### YOUR OBJECTIVE
Each line that contains the word "Write" counts once; give the total for the records below and nothing else.

### EXTRACTED MATERIAL
"""

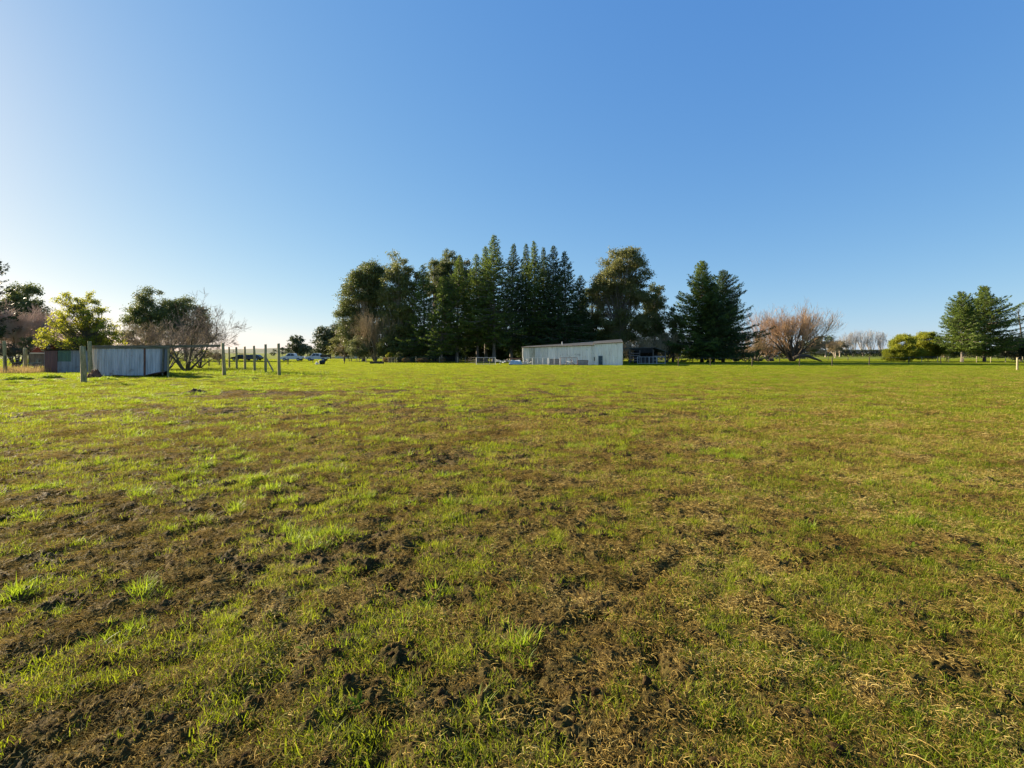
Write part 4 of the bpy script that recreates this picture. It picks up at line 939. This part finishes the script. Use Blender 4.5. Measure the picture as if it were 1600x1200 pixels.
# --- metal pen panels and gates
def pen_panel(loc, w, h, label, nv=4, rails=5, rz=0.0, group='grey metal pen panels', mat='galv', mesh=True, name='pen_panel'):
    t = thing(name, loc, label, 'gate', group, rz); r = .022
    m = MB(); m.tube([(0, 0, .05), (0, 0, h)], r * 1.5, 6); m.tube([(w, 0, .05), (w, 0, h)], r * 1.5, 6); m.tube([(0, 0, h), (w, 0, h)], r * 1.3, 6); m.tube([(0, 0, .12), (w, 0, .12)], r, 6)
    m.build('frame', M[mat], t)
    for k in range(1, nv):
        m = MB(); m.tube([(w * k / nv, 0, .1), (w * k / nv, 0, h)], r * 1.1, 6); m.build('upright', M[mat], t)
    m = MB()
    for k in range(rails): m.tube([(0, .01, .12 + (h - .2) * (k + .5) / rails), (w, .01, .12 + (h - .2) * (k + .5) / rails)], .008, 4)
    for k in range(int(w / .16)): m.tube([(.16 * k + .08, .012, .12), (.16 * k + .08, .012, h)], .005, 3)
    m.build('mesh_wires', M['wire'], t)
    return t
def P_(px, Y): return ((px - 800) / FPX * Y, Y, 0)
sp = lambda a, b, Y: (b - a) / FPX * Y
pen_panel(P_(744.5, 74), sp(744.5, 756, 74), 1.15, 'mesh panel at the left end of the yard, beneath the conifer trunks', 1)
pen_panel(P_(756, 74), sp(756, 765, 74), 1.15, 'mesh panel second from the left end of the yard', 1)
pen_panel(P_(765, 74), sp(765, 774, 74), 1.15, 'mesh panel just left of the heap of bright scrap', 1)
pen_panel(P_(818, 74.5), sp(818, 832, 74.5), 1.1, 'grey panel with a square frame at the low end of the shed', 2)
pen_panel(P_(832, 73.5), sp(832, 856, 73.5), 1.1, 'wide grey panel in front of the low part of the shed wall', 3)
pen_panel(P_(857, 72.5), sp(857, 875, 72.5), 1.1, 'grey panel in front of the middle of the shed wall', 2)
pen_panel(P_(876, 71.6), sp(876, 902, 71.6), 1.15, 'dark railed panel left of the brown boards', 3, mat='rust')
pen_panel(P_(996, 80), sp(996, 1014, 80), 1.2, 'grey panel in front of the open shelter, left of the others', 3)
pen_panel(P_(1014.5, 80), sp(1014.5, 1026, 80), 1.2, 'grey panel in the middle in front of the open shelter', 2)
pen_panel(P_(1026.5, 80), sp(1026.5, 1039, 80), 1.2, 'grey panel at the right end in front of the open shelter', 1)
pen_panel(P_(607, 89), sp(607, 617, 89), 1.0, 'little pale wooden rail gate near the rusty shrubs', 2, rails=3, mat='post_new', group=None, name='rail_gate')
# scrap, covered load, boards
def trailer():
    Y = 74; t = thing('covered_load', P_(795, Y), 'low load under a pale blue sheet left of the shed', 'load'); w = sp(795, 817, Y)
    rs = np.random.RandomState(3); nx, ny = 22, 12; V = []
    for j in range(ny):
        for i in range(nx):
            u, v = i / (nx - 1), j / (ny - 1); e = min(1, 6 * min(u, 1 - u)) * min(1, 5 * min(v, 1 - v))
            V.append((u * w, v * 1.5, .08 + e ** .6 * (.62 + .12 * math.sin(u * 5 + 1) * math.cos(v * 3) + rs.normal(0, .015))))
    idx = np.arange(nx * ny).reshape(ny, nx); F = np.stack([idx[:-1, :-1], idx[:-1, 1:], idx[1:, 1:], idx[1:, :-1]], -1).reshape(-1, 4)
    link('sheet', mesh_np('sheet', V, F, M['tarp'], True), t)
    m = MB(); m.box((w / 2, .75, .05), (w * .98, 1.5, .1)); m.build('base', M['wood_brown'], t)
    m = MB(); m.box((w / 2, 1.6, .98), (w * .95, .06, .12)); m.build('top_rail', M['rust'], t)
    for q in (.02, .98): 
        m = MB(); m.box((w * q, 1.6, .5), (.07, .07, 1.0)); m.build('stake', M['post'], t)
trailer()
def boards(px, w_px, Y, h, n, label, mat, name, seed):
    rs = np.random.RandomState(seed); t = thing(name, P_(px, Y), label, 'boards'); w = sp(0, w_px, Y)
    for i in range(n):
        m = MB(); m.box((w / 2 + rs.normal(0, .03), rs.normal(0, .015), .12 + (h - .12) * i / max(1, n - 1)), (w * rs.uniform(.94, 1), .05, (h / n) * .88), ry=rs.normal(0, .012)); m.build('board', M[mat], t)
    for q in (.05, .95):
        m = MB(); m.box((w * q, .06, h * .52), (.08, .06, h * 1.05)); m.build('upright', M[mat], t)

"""
"""

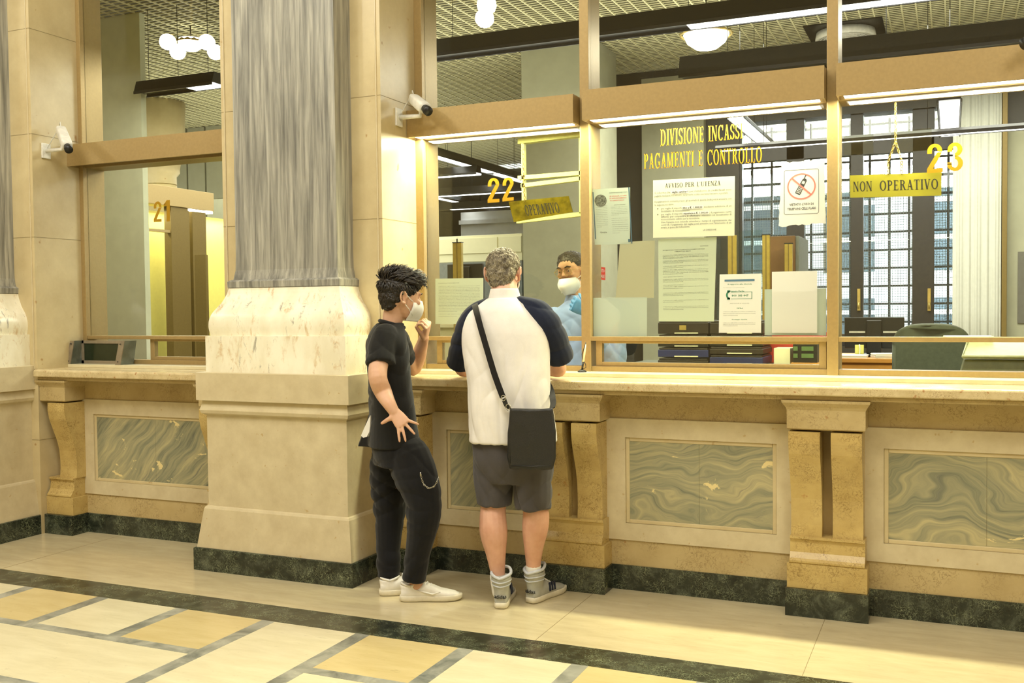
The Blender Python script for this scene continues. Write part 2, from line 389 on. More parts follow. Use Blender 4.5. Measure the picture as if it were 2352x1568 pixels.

"""

### WRITTEN RESPONSE
2